Pipes è fiducioso che Abbas riuscirà nel suo intento. "Chiaramente gli israeliani hanno una superiorità enorme in potenza di fuoco e possono infliggere una netta sconfitta ai palestinesi in uno scontro diretto. Ma è altrettanto chiaro che in uno scontro diretto le pressioni esercitate sugli israeliani per farli desistere sarebbero enormi", egli afferma.
È però probabile che Abbas dovrà far fronte alle critiche mosse dagli Stati Uniti sulla sua apparente incapacità di fermare i lanci di razzi o altri attacchi contro Israele. Secondo Pipes il leader palestinese sembra veramente intenzionato a mettere fine ad anni di conflitto, ma non è in grado di convincere nemmeno i membri della sua fazione a deporre le armi.

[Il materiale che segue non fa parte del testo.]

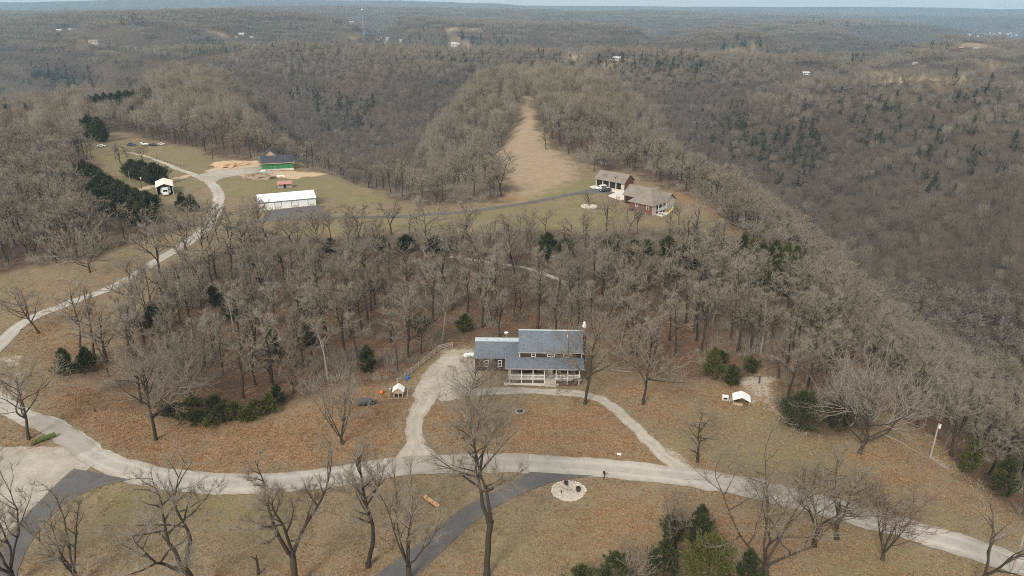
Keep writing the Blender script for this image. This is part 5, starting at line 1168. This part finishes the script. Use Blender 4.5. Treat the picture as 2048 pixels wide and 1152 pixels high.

"Credo che sia stato sincero", egli dice. "[Ma] non ha mai avuto il potere di farlo e ora non discute più. Non può dire: 'Guardate, il terrorismo non funziona. Guardate dove siamo, dove ci hanno portato le strategie di Arafat, guardate come siamo caduti in basso'.
"Ora, oggi, si può asserire che tutto questo ha funzionato, che ha restituito loro Gaza."